[START OF Information shown]

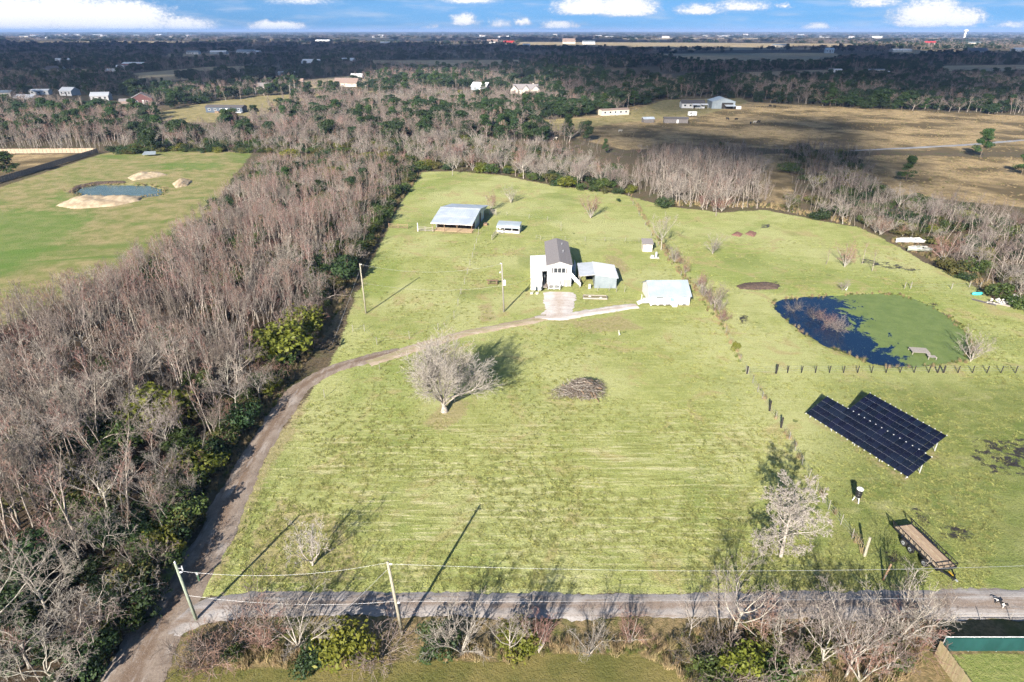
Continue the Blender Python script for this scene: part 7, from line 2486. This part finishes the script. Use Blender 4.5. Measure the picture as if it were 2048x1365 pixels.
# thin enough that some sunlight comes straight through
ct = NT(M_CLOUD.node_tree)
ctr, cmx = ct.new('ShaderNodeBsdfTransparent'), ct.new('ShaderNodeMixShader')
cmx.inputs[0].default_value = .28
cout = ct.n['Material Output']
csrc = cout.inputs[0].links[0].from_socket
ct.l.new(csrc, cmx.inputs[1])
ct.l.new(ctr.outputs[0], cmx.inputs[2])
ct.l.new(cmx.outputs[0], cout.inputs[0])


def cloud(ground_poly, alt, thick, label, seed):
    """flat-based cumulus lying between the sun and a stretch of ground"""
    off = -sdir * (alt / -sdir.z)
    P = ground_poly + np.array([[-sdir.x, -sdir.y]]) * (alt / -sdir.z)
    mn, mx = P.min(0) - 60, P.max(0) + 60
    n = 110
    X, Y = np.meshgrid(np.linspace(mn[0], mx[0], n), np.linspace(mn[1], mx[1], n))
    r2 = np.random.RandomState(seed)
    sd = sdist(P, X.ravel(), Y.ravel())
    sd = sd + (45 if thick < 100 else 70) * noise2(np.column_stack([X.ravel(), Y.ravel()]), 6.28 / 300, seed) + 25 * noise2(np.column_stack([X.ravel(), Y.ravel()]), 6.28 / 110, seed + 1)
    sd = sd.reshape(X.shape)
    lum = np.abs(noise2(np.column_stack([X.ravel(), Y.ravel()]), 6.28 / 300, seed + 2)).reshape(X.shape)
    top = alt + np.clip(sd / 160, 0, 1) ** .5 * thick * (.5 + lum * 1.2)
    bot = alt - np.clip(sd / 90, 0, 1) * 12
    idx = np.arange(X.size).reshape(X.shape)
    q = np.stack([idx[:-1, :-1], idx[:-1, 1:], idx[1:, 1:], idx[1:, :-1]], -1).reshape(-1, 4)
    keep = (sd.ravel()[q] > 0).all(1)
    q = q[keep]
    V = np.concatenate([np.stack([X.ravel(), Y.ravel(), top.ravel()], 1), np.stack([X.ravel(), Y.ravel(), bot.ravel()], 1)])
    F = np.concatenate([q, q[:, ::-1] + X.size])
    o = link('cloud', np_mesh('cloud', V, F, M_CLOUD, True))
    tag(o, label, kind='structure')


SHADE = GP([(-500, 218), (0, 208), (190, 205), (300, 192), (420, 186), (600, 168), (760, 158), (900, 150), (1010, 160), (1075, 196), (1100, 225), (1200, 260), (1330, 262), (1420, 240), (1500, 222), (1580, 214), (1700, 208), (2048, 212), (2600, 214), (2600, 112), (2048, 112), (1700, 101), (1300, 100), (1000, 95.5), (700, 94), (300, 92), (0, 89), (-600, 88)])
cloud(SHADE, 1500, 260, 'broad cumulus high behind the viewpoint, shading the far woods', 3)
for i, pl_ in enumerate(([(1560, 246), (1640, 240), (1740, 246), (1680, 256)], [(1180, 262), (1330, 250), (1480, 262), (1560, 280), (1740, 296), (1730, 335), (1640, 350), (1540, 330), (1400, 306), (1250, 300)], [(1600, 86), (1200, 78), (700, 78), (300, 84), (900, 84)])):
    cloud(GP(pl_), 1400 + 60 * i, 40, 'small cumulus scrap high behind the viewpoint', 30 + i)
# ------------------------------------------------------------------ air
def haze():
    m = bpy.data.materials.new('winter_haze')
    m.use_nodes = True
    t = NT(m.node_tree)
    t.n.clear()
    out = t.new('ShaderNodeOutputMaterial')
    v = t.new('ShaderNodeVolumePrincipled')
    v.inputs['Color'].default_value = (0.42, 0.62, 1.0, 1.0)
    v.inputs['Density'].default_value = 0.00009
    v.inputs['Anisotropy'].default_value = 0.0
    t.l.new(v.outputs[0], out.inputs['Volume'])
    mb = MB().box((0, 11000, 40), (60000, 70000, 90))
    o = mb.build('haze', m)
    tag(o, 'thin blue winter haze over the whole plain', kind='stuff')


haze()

[END OF Information shown]

_Objective_.
Leave the pictures out and please restate exactly the lines running from the start of the material through the one with "ct.l.new(cmx.outputs[0], cout.inputs[0])".

_Output below_.
Continue the Blender Python script for this scene: part 7, from line 2486. This part finishes the script. Use Blender 4.5. Measure the picture as if it were 2048x1365 pixels.
# thin enough that some sunlight comes straight through
ct = NT(M_CLOUD.node_tree)
ctr, cmx = ct.new('ShaderNodeBsdfTransparent'), ct.new('ShaderNodeMixShader')
cmx.inputs[0].default_value = .28
cout = ct.n['Material Output']
csrc = cout.inputs[0].links[0].from_socket
ct.l.new(csrc, cmx.inputs[1])
ct.l.new(ctr.outputs[0], cmx.inputs[2])
ct.l.new(cmx.outputs[0], cout.inputs[0])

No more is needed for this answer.